Auch Italien unterstützt wieder die Atomkraft

Der kanadische Minister für natürliche Ressourcen, Gary Lunn, zeigte sich auf dem Treffen sicher, dass Atomenergie in den kommenden Jahren eine "sehr wichtige Rolle" spielen werde. Der südkoreanische Minister Lee Youn Ho pries Atomenergie vor dem Hintergrund der jüngsten Rekorde beim Ölpreis als "kosteneffiziente, stabile" Energiequelle. Und auch Italien unterstützt wieder die Atomkraft: Die im April gewählte Rechtsregierung von Ministerpräsident Silvio Berlusconi hatte im Wahlkampf angekündigt, wieder Atomkraftwerke bauen zu wollen. An sich hatten die Italiener schon 1987, ein Jahr nach dem schweren Reaktorunfall im ukrainischen Atomkraftwerk Tschernobyl, per Volksabstimmung den Atomausstieg beschlossen.

In Deutschland hingegen solle es kein Rütteln an dem im Jahr 2000 unter der Regierung von SPD und Grünen beschlossenen Atomausstieg geben, bekräftigt Bundesumweltminister Sigmar Gabriel (SPD).
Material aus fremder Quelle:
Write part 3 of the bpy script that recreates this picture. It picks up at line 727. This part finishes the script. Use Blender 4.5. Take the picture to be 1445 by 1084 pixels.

Demnach werden die letzten Atomkraftwerke bis 2020 nach und nach vom Netz gehen. Der Staatssekretär im Bundeswirtschaftsministerium, Jochen Homann, bekräftigte beim G-8-Treffen in Aomori dementsprechend die Entscheidung für den Atomausstieg. Es gebe Argumente für und gegen Nuklearenergie in Deutschland, sagte er. Ob es bis zum Ausstieg 2020 einen Stimmungsumschwung in der öffentlichen Meinung hin zu einer stärkeren Befürwortung der Atomenergie geben werde, könne er nicht vorhersagen.

Sigmar Gabriel: Mehr Atomkraftwerke  sind ein "Horrorszenario"

Ein Plädoyer für die Atomkraft hatte kurz vor dem G-8-Treffen auch schon die Internationale Energieagentur (IEA) abgegeben. In einer am Freitag in Tokio vorgestellten Studie sprach sich die Organisation für eine weltweite "Energierevolution" aus. Um den Ausstoß an Treibhausgasen bis 2050 halbieren zu können, sollten demnach neben tausenden Windkraftanlagen auch jährlich 32 neue Atomkraftwerke weltweit errichtet werden - das wären insgesamt über 1300 AKW. Das hielt US-Energieminister Samuel Bodman in Aomori für durchaus realistisch: "Wir stehen wirklich kurz vor einem sehr beträchtlichen Zuwachs in der Zahl von Atomkraftwerken." Sicherheitspolitisch ein "Horrorszenario", kommentierte in Berlin Umweltminister Sigmar Gabriel (SPD).